As "grown-ups" when the effect is over, no matter what the level of astonishment, the instinct is to attempt to figure it out. Not simply to think how did that happen, or how did he do that.
As children, we tend think that there’s a bit more to it than the magician doing the sneaky stuff. Magic, of course, what else. Bob Farmer hints at this with his Nickels And Dimes post. My own Magic Money Printing Machine is another example.
In one of the Magic Sets I received for Christmas, or birthday, was a version of "Grandmother’s Necklace". It wasn’t called that and I can’t recall if it had a "real" name. Probably something snappy like three wooden balls with holes in the middle and two pieces of cord.

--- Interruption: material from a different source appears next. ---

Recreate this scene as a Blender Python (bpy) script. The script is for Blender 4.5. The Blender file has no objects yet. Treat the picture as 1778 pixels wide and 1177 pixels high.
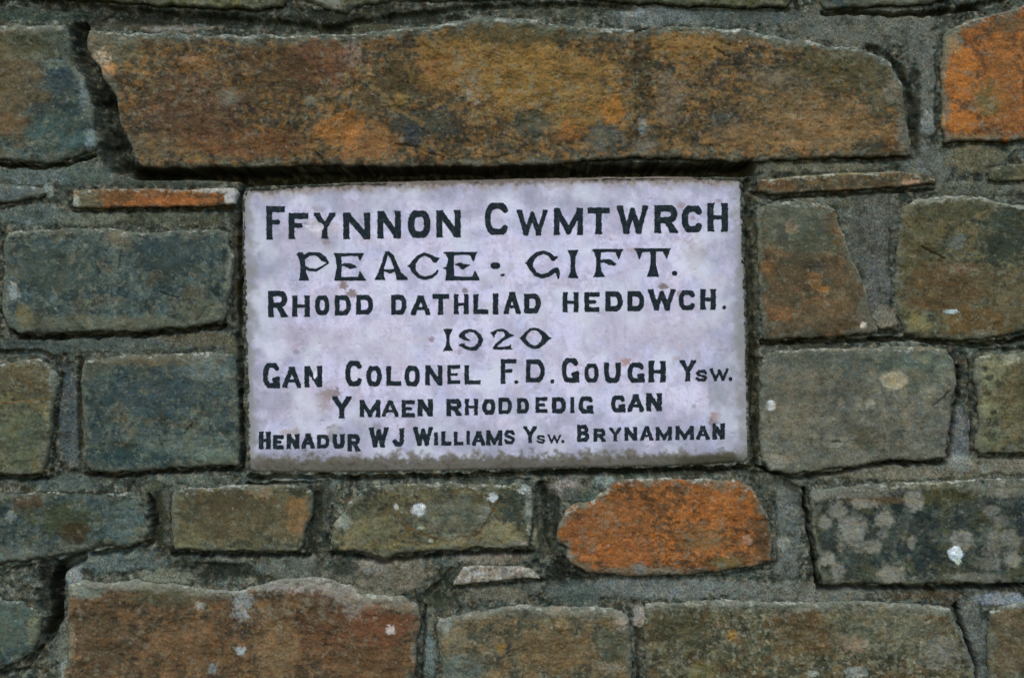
import bpy, math
import numpy as np

# ------------------------------------------------------------------ camera, world, sun, exposure
S = 0.0007                      # metres per unit of wall plan (the plan is measured over the wall face)
CX, CY = 889.0, 588.5
sc = bpy.context.scene
cam_d = bpy.data.cameras.new('camera')
cam = bpy.data.objects.new('camera', cam_d)
sc.collection.objects.link(cam)
DIST = 1.70
cam.location = (0.0, -DIST, 0.0)
cam.rotation_euler = (math.radians(90), 0, 0)
cam_d.sensor_width = 36
cam_d.lens = 36 * DIST / (1778 * S)
cam_d.clip_end = 100
sc.camera = cam

SUN_EL, SUN_AZ = 52.0, -18.0     # degrees: height, and turn to the left of the wall's outward normal
w = bpy.data.worlds.new('World'); sc.world = w; w.use_nodes = True
nt = w.node_tree; nt.nodes.clear()
sky = nt.nodes.new('ShaderNodeTexSky'); sky.sky_type = 'NISHITA'; sky.sun_disc = False
sky.sun_elevation = math.radians(SUN_EL)
sky.sun_rotation = math.radians(180 - SUN_AZ)
sky.air_density = 1.0; sky.dust_density = 1.0; sky.ozone_density = 1.0
bg = nt.nodes.new('ShaderNodeBackground'); bg.inputs[1].default_value = 0.15
out = nt.nodes.new('ShaderNodeOutputWorld')
nt.links.new(sky.outputs[0], bg.inputs[0]); nt.links.new(bg.outputs[0], out.inputs[0])

sun_d = bpy.data.lights.new('sun', 'SUN'); sun_d.energy = 0.55; sun_d.angle = math.radians(45)
sun_d.color = (1.0, 0.97, 0.93)
sun = bpy.data.objects.new('sun', sun_d); sc.collection.objects.link(sun)
el, az = math.radians(SUN_EL), math.radians(SUN_AZ)
from mathutils import Vector
dirv = Vector((math.sin(az) * math.cos(el), -math.cos(az) * math.cos(el), math.sin(el)))   # towards the sun
sun.rotation_euler = (-dirv).to_track_quat('-Z', 'Y').to_euler()
sun.location = dirv * 5

sc.view_settings.view_transform = 'Standard'
sc.view_settings.look = 'None'
sc.view_settings.exposure = 0.5
sc.view_settings.gamma = 1.0
sc.render.resolution_x = 1024; sc.render.resolution_y = 677
sc.render.engine = 'CYCLES'

ILL = np.array([0.53, 0.575, 0.76])       # light that the open wall face receives (used only to turn seen colours into base colours)

cam_d.dof.use_dof = True; cam_d.dof.focus_distance = DIST + 0.055; cam_d.dof.aperture_fstop = 2.8

# ------------------------------------------------------------------ helpers
SHIFT = np.array([0.77, 0.80, 0.87])
def lin(c):
    c = np.asarray(c, float) / 255.0
    return np.where(c <= 0.04045, c / 12.92, ((c + 0.055) / 1.055) ** 2.4)
def alb(c):
    l = lin(c); g = l.mean()
    return np.clip((l * 0.88 + g * 0.12 * np.array([1.0, 1.0, 0.65])) * SHIFT / ILL, 0.004, 0.86)
def alb0(c):
    return np.clip(lin(c) / ILL, 0.004, 0.94)

def _hash(ix, iy, seed):
    h = (ix.astype(np.int64) * 374761393 + iy.astype(np.int64) * 668265263 + seed * 974634777) & 0xffffffff
    h = ((h ^ (h >> 13)) * 1274126177) & 0xffffffff
    h = ((h ^ (h >> 16)) * 2246822519) & 0xffffffff
    return (h ^ (h >> 15)) & 0xffff
_ang = np.linspace(0, 2 * np.pi, 65536, endpoint=False).astype(np.float32)
_GX, _GY = np.cos(_ang), np.sin(_ang)
def perlin(x, y, seed):
    x0 = np.floor(x); y0 = np.floor(y)
    fx = (x - x0).astype(np.float32); fy = (y - y0).astype(np.float32)
    ix = x0.astype(np.int64); iy = y0.astype(np.int64)
    u = fx * fx * fx * (fx * (fx * 6 - 15) + 10); v = fy * fy * fy * (fy * (fy * 6 - 15) + 10)
    def g(dx, dy):
        h = _hash(ix + dx, iy + dy, seed)
        return _GX[h] * (fx - dx) + _GY[h] * (fy - dy)
    a = g(0, 0); b = g(1, 0); c = g(0, 1); d = g(1, 1)
    return (a + (b - a) * u) * (1 - v) + (c + (d - c) * u) * v
def fbm(x, y, scale, seed, octv=4, gain=0.55):
    sx, sy = scale if isinstance(scale, tuple) else (scale, scale)
    x = x / sx; y = y / sy; a = 1.0; t = 0.0; n = 0.0
    c, s = math.cos(0.6), math.sin(0.6)
    for k in range(octv):
        t = t + a * perlin(x + 17.3 * k, y - 9.1 * k, seed + k * 31); n += a * a
        x, y = (c * x - s * y) * 2.03, (s * x + c * y) * 2.03
        a *= gain
    return t / math.sqrt(n) * 1.6            # about unit-ish, std near 0.4
def sstep(a, b, v):
    t = np.clip((v - a) / (b - a), 0, 1); return t * t * (3 - 2 * t)

def poly_sdf(px, py, pts):
    d = np.full(px.shape, 1e9); ins = np.zeros(px.shape, bool)
    n = len(pts)
    for i in range(n):
        ax, ay = pts[i]; bx, by = pts[(i + 1) % n]
        ex, ey = bx - ax, by - ay
        t = np.clip(((px - ax) * ex + (py - ay) * ey) / (ex * ex + ey * ey + 1e-9), 0, 1)
        dx = px - ax - t * ex; dy = py - ay - t * ey
        d = np.minimum(d, dx * dx + dy * dy)
        if ay != by:
            cond = ((ay > py) != (by > py)) & (px < (bx - ax) * (py - ay) / (by - ay) + ax)
            ins ^= cond
    d = np.sqrt(d)
    return np.where(ins, -d, d)
def line_dist(px, py, pts):
    d = np.full(px.shape, 1e9)
    for (ax, ay), (bx, by) in zip(pts[:-1], pts[1:]):
        ex, ey = bx - ax, by - ay
        t = np.clip(((px - ax) * ex + (py - ay) * ey) / (ex * ex + ey * ey + 1e-9), 0, 1)
        d = np.minimum(d, np.hypot(px - ax - t * ex, py - ay - t * ey))
    return d

def make_mesh(name, verts, quads, cols, mat, parent, smooth=None):
    me = bpy.data.meshes.new(name)
    nv, nq = len(verts), len(quads)
    me.vertices.add(nv); me.vertices.foreach_set('co', verts.astype(np.float32).ravel())
    me.loops.add(nq * 4); me.loops.foreach_set('vertex_index', quads.astype(np.int32).ravel())
    me.polygons.add(nq)
    me.polygons.foreach_set('loop_start', np.arange(0, nq * 4, 4, dtype=np.int32))
    me.polygons.foreach_set('loop_total', np.full(nq, 4, dtype=np.int32))
    me.polygons.foreach_set('use_smooth', np.ones(nq, bool) if smooth is None else smooth)
    me.update(calc_edges=True)
    if cols is not None:
        at = me.color_attributes.new('tint', 'FLOAT_COLOR', 'POINT')
        c4 = np.ones((nv, 4), np.float32); c4[:, :3] = cols
        at.data.foreach_set('color', c4.ravel())
    me.materials.append(mat)
    o = bpy.data.objects.new(name, me); sc.collection.objects.link(o)
    if parent is not None: o.parent = parent
    return o

def field_mesh(name, sdf, bbox, step, height, colour, skirt_to, mat, parent):
    """a solid piece: relief front inside the outline sdf<0, walls going back to depth skirt_to"""
    x0, y0, x1, y1 = bbox
    xs = np.arange(x0, x1 + step, step); ys = np.arange(y0, y1 + step, step)
    X, Y = np.meshgrid(xs, ys)
    D = sdf(X, Y)
    gy, gx = np.gradient(D, step)
    cen = 0.25 * (D[:-1, :-1] + D[1:, :-1] + D[:-1, 1:] + D[1:, 1:])
    keep = cen < 0
    H, Wd = X.shape
    cnt = np.zeros((H, Wd), int)
    for a in (0, 1):
        for b in (0, 1):
            cnt[a:H - 1 + a, b:Wd - 1 + b] += keep
    used = cnt > 0
    bd = used & (cnt < 4)
    gl = np.hypot(gx, gy) + 1e-6
    mv = np.clip(D, -step, step)
    X = np.where(bd, X - mv * gx / gl, X); Y = np.where(bd, Y - mv * gy / gl, Y)
    D = np.where(bd, 0.0, np.minimum(D, 0))
    idx = np.full((H, Wd), -1); idx[used] = np.arange(used.sum())
    px, py, dd = X[used], Y[used], D[used]
    h = height(px, py, dd)
    cols = colour(px, py, dd, h)
    V = np.stack([(px - CX) * S, -h * S, (CY - py) * S], 1)
    A = idx[:-1, :-1][keep]; B = idx[:-1, 1:][keep]; C = idx[1:, 1:][keep]; E = idx[1:, :-1][keep]
    quads = np.stack([A, E, C, B], 1)          # faces the camera (-Y)
    # walls along edges used once
    ed = np.concatenate([quads[:, [0, 1]], quads[:, [1, 2]], quads[:, [2, 3]], quads[:, [3, 0]]])
    n = len(V)
    key = np.minimum(ed[:, 0], ed[:, 1]) * n + np.maximum(ed[:, 0], ed[:, 1])
    _, inv, c = np.unique(key, return_inverse=True, return_counts=True)
    be = ed[c[inv] == 1]
    bv = np.unique(be); rm = np.full(n, -1); rm[bv] = np.arange(len(bv))
    front = V[bv]
    nrow = 3
    rings = [front]
    for r in range(1, nrow + 1):
        q = front.copy(); t = (r / nrow) ** 1.6
        q[:, 1] = front[:, 1] * (1 - t) + (-skirt_to * S) * t
        rings.append(q)
    m = len(bv); off = n
    allV = np.concatenate([V] + rings)
    qs = [quads]
    for r in range(nrow):
        a = off + r * m; b = off + (r + 1) * m
        qs.append(np.stack([be[:, 1] * 0 + a + rm[be[:, 1]], a + rm[be[:, 0]], b + rm[be[:, 0]], b + rm[be[:, 1]]], 1))
    allC = np.concatenate([cols] + [cols[bv]] * (nrow + 1))
    return make_mesh(name, allV, np.concatenate(qs), allC, mat, parent)

# ------------------------------------------------------------------ materials
def weathered(name, rough=0.9, spec=0.12, grain=0.45, bump=1.0, gscale=700.0, hue=0.12):
    m = bpy.data.materials.new(name); m.use_nodes = True
    t = m.node_tree; N = t.nodes; L = t.links
    p = N['Principled BSDF']
    a = N.new('ShaderNodeAttribute'); a.attribute_name = 'tint'
    tc = N.new('ShaderNodeTexCoord')
    n1 = N.new('ShaderNodeTexNoise'); n1.inputs['Scale'].default_value = gscale; n1.inputs['Detail'].default_value = 3; n1.inputs['Roughness'].default_value = 0.65
    n2 = N.new('ShaderNodeTexNoise'); n2.inputs['Scale'].default_value = gscale * 0.33; n2.inputs['Detail'].default_value = 4; n2.inputs['Roughness'].default_value = 0.7
    L.new(tc.outputs['Object'], n1.inputs['Vector']); L.new(tc.outputs['Object'], n2.inputs['Vector'])
    mr = N.new('ShaderNodeMapRange'); mr.inputs[1].default_value = 0.3; mr.inputs[2].default_value = 0.7
    mr.inputs[3].default_value = 1 - grain; mr.inputs[4].default_value = 1 + grain
    L.new(n1.outputs['Fac'], mr.inputs[0])
    mul = N.new('ShaderNodeMix'); mul.data_type = 'RGBA'; mul.blend_type = 'MULTIPLY'; mul.inputs[0].default_value = 1
    L.new(a.outputs['Color'], mul.inputs[6]); L.new(mr.outputs[0], mul.inputs[7])
    # slight mineral hue variation
    mr2 = N.new('ShaderNodeMix'); mr2.data_type = 'RGBA'; mr2.blend_type = 'OVERLAY'; mr2.inputs[0].default_value = hue
    L.new(mul.outputs[2], mr2.inputs[6]); L.new(n2.outputs['Color'], mr2.inputs[7])
    L.new(mr2.outputs[2], p.inputs['Base Color'])
    p.inputs['Roughness'].default_value = rough
    p.inputs['Specular IOR Level'].default_value = spec
    b1 = N.new('ShaderNodeBump'); b1.inputs['Strength'].default_value = bump; b1.inputs['Distance'].default_value = 0.0008
    L.new(n2.outputs['Fac'], b1.inputs['Height']); L.new(b1.outputs[0], p.inputs['Normal'])
    return m
M_STONE = weathered('sandstone')
M_MORTAR = weathered('lime_mortar', 0.95, 0.08, 0.7, 1.0, 560)
M_MARBLE = weathered('white_marble', 0.5, 0.3, 0.06, 0.12, 500, 0.03)
M_LEAD = weathered('black_letter_paint', 0.8, 0.08, 0.35, 0.4, 500, 0.08)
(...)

The roughly drawn illustrations got the effect across; it looked totally wonderful. But the text was gobbledegook. But then I was only three at the time.
Mother to the rescue. She took the props and the instructions, whilst I struggled with the Paddle Trick. About quarter of an hour later, she was ready. The balls were threaded on the cord. I tied a knot to make them even more secure. Next thing they were free. An absolute gob-smacker.
As for card tricks, the most sock-blowing was a selected card thing. The pack was dumped into a trilby hat. Then a piece of white rope was dangled in the hat for a few seconds and blow me, out came the selected card snug inside a knotted loop.
This was shown to me by my uncle; he liked Magic, but was not a magician. He’d stumbled across Max Andrews’s Vampire shop in Archer Street London, looked in a bought a fistful of this and that.
He also showed me the Twenty-One Card Trick and something with three piles using (as I later discovered) a blindingly obvious key card.
I’ve seen a lot of Magic over a lot of years, but nothing has created the sense of wonder of those early years.